— Start —

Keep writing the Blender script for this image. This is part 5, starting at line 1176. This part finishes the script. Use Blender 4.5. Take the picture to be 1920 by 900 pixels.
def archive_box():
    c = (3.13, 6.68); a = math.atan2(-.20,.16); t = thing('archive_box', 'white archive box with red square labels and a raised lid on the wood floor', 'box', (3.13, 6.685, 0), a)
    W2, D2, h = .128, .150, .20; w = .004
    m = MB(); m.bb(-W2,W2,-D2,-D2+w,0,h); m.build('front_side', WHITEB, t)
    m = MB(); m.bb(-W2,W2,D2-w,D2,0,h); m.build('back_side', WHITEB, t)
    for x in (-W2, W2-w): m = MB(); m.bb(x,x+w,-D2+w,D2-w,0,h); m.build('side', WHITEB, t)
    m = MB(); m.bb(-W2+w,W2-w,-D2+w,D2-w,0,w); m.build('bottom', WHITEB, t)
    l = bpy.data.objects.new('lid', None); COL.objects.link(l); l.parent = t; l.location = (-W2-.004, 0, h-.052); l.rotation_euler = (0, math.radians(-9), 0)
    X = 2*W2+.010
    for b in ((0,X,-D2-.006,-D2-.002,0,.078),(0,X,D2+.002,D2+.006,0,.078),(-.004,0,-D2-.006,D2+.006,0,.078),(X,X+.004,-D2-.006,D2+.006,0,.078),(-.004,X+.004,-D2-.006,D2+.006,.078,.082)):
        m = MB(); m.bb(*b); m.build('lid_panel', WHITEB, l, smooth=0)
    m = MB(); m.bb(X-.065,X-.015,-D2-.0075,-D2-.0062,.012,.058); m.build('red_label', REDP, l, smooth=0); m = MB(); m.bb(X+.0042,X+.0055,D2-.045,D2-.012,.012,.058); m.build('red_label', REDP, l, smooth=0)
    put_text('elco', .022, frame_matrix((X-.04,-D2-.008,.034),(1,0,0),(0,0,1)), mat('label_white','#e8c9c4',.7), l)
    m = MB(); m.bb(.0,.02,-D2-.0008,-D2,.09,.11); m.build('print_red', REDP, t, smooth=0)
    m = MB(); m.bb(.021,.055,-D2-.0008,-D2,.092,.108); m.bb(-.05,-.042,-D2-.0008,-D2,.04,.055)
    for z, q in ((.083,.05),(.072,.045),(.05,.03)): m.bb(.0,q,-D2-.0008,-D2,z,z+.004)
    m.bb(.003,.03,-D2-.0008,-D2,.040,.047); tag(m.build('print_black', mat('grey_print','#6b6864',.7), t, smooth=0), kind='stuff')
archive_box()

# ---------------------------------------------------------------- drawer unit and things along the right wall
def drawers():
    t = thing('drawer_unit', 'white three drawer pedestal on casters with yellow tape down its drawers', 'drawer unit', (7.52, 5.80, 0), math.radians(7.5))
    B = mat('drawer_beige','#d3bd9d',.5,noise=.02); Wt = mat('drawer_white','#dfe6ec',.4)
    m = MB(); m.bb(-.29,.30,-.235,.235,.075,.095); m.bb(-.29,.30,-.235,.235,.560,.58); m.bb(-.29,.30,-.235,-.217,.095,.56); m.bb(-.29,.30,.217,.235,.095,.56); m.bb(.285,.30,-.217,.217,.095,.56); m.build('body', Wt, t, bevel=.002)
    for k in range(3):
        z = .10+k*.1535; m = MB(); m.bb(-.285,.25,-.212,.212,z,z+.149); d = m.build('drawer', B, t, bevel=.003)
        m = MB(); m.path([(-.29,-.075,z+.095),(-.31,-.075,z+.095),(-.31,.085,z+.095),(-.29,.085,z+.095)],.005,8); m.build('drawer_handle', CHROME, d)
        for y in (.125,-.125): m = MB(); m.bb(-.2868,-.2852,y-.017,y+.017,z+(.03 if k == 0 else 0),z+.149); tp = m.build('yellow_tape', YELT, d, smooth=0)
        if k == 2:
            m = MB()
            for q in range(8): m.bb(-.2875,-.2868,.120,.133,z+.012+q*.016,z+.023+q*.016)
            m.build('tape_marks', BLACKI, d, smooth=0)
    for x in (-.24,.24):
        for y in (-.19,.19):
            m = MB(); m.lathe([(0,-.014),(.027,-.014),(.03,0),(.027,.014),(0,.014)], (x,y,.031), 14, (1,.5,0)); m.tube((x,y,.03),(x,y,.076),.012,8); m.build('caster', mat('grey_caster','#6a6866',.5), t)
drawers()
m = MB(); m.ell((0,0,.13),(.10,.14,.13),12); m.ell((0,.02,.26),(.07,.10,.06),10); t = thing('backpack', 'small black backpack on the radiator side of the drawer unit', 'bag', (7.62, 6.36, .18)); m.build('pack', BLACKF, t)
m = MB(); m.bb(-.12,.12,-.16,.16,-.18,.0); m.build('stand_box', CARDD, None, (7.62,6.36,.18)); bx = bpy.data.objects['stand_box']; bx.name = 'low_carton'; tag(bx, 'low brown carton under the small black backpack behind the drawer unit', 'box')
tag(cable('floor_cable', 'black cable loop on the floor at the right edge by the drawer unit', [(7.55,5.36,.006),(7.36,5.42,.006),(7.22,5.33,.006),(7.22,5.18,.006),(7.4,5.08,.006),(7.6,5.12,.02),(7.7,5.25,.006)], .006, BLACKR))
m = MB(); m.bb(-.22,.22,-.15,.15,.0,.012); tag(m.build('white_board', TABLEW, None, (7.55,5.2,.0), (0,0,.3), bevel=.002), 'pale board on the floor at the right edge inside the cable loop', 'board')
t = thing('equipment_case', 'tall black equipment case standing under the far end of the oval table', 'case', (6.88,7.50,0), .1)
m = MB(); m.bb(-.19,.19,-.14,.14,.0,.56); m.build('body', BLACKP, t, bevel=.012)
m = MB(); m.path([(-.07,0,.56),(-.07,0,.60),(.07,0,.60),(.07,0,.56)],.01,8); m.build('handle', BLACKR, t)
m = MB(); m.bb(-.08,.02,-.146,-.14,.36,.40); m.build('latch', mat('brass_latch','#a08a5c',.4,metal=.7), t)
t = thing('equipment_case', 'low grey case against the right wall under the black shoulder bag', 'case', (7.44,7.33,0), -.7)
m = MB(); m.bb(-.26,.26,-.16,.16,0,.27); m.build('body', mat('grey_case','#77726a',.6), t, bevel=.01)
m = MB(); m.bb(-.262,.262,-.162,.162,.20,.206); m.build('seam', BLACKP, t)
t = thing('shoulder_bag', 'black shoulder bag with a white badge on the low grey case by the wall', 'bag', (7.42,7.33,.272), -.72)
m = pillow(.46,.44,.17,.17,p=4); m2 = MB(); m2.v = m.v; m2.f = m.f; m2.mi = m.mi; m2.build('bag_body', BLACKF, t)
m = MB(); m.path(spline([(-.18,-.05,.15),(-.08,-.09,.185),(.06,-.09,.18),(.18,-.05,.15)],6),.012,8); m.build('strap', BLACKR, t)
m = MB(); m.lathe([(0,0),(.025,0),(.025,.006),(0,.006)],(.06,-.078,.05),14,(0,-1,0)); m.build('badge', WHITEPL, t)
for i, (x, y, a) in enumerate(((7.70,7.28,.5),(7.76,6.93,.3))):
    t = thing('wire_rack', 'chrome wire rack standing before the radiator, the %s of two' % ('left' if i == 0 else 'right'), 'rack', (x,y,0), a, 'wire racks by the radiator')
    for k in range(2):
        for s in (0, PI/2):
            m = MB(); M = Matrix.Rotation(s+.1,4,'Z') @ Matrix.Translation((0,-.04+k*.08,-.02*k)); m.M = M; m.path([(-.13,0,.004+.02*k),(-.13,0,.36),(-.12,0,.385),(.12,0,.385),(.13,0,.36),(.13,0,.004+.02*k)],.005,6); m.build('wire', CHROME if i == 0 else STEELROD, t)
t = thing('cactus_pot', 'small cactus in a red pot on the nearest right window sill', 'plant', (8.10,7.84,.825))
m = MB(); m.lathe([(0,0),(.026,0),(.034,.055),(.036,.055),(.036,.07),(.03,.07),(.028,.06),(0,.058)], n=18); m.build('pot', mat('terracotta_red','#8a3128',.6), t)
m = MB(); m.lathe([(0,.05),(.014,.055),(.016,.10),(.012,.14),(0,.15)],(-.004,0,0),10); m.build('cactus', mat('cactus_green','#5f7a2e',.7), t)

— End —
— Start —

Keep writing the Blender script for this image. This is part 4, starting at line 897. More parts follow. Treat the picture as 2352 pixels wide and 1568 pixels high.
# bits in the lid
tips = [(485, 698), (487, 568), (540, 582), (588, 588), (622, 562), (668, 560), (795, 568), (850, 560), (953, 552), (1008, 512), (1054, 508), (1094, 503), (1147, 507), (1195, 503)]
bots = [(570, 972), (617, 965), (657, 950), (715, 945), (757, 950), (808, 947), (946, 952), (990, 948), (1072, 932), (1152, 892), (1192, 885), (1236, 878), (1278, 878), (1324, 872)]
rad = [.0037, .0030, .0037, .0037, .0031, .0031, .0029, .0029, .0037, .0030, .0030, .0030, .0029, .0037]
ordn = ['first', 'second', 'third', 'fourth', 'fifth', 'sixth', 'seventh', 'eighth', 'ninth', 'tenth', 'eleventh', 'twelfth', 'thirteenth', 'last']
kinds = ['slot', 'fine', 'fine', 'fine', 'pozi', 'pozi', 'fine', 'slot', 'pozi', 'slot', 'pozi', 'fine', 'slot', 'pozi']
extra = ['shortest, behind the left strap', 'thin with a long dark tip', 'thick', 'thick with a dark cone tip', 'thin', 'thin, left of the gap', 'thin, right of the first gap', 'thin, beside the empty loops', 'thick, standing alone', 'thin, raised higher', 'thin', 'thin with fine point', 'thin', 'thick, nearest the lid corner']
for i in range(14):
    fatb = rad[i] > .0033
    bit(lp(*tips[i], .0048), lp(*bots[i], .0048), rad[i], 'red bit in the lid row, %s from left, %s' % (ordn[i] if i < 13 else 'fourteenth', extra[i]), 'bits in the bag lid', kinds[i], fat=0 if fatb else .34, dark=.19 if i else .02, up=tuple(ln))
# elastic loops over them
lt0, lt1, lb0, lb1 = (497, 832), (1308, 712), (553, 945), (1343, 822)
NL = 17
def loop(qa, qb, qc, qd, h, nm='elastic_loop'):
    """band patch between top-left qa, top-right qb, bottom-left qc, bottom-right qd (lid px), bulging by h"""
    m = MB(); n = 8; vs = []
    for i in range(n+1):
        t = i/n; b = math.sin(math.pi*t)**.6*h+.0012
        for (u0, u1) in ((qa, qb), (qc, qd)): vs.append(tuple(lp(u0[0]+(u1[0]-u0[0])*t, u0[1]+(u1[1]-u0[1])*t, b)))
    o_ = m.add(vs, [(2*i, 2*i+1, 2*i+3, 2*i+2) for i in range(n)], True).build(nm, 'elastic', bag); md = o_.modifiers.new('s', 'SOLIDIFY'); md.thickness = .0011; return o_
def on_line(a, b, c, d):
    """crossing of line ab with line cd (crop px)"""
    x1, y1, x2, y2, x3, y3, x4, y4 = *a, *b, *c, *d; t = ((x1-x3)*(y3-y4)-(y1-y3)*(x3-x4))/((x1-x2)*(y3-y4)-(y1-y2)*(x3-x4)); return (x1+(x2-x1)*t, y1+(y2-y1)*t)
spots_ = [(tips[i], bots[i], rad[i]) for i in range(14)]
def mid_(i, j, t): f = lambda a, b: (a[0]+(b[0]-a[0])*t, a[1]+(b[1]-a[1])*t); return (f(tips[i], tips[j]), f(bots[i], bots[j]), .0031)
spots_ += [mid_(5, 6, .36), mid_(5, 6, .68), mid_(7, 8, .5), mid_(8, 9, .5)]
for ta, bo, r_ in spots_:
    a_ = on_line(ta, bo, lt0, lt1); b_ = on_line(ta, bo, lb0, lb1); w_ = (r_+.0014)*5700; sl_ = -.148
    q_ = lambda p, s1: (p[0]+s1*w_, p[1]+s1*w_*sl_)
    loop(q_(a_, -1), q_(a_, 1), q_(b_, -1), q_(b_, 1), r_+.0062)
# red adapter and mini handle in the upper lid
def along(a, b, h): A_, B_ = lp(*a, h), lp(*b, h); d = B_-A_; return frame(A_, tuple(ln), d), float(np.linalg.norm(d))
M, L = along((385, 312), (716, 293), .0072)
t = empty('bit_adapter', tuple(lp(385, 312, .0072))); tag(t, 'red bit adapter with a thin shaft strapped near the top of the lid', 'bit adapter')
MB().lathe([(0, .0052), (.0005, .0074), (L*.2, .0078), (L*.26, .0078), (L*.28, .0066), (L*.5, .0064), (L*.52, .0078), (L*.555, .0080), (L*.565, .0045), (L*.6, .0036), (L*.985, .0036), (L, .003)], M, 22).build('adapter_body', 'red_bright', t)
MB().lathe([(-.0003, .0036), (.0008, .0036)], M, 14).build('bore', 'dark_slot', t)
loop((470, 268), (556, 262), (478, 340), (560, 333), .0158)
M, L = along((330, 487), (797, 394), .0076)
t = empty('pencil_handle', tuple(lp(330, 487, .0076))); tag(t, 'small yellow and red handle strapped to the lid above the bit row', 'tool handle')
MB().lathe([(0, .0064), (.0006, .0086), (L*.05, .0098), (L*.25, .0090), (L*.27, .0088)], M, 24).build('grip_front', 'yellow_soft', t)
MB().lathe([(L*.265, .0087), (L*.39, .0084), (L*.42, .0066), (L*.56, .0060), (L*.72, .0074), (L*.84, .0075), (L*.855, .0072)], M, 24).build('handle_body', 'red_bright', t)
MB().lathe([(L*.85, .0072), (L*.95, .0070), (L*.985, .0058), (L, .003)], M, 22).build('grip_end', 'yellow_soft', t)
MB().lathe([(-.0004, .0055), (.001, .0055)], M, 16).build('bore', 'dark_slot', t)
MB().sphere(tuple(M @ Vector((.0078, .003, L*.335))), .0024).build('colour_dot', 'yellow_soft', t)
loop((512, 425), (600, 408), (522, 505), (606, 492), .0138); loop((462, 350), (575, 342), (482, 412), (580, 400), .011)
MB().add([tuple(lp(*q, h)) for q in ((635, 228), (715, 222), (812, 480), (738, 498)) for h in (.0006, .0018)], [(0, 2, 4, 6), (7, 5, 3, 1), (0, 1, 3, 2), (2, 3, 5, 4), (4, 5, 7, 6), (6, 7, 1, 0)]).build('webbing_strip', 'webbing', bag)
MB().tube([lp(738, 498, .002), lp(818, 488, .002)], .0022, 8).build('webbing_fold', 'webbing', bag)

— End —

**PROBLEM REQUIREMENTS:**
Look through the entries above; copy each line where the string "part" appears.

**FULL OUTPUT:**
Keep writing the Blender script for this image. This is part 5, starting at line 1176. This part finishes the script. Use Blender 4.5. Take the picture to be 1920 by 900 pixels.
Keep writing the Blender script for this image. This is part 4, starting at line 897. More parts follow. Treat the picture as 2352 pixels wide and 1568 pixels high.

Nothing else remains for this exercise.